Casanova

When it comes to love I’m not quite the Casanova.

Still, I want to give you a piece of advice that changed my life and that of many others before me.

Here it comes:

You don’t go looking for someone to complete yourself.

You go looking for someone because you have something to share.

When I was looking for love, I was looking for someone to make me feel better.

And I wondered, if I would find that person, would I be able to make her feel complete as well?

Eight years ago I have found someone.

And to be honest, at first, I found her for the wrong reason.

I truly believed that being with her would finally make me feel good about myself.

It didn’t.

Why? Turned out she wasn’t the one who could make me feel better.

But she did show me something that would change my life forever.

She showed me how delightful it is to be yourself, to trust yourself, to be proud about who you are and what you do.

At times I found it hard not to envy her. At times I even tried to make her feel less proud about herself.

Not a nice thing to do, I know.

Still though, she stuck with me.

Because deep down, she believed in me.

And step by step, by persisting in doing what she is best at, she helped me change.

Not by adding something to magical my life, but by giving me the space, the support, the love and the confidence to grow and become the person I had been so desperately looking for.

Me.

I’m glad I’ve found her.

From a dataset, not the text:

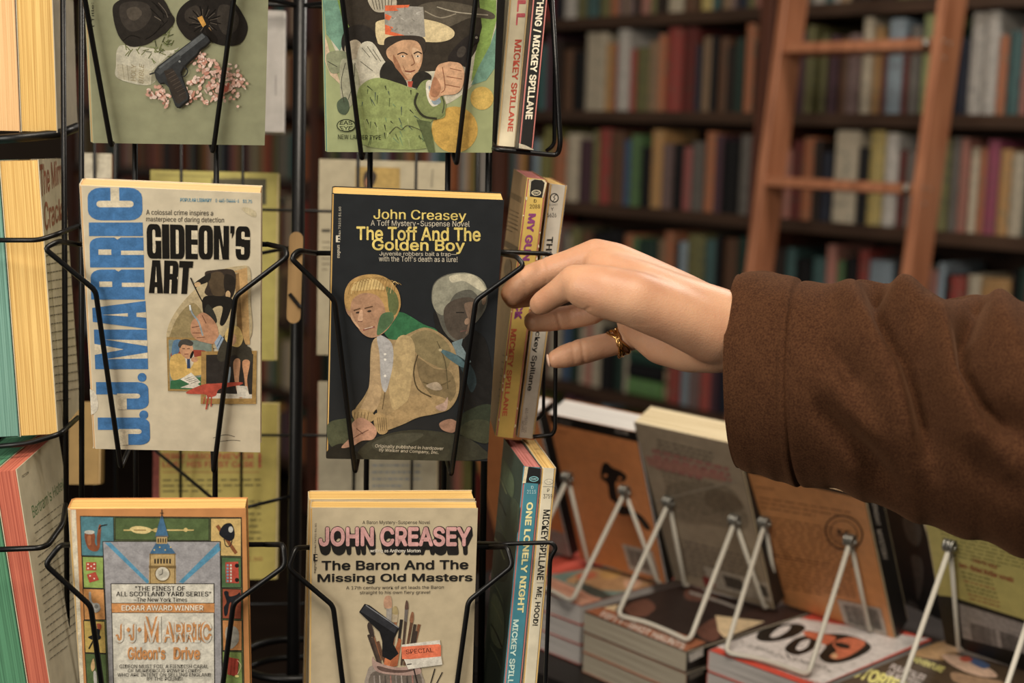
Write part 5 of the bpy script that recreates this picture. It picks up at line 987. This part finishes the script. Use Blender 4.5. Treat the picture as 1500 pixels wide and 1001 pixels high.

And I’m glad I’ve found myself.

And I’m glad I’m becoming a person who’s – just like her – able to share one of the greatest things there is:

a love, for life.

If one thing can make you feel complete, it’s your ability to share.

For 2009 I have only one thing to wish you and that is You.

I wish you may find yourself and truly love yourself for who You are.

Because you add something to this world which is worth sharing.

But that can only be true if you start believing that yourself.

If I have a mission in life, it’s this: I’m here to make to help you find youself and to love yourself in order to allow you and others to make the most out of this precious thing called life.

So here’s to You.

Love.

Hannes.

4 Comments

  1. It moved me.

    I lost someone, or better: I let her go. Because we were not being ourselves, but trying to be what we thought the other wanted us to be.

    When I was travelling I found that I wanted to be nobody else but myself.

    So I owe it to myself to be with someone who loves me for me and with whom I want to be the best possible me I can be.

  2. Dear Lamazone,

    I think you’ve made a brave decision because more than often I find it hard to recognize what I want in the first place. When I do recognize it I don’t know whether people will respect it or not.

    But I’ve come to realize that people respect your feelings when you manage to express them as ‘truly yours’. And the more you refrain from demanding and the more you start making genuine respect, the easier it is for people to meet these requests.

    You’re a wonderful person Lamazone, a gift in itself.

    H.

  3. Thank you for your sweet words. It’s rare to see someone so open and giving.

    Don’t be fooled by my words: it took me 7 years to get here.

    • yeahisaidthat
    • Posted 23 March, 2009 at 14:07
    • Permalink

    Interesting experience. Thanks for sharing.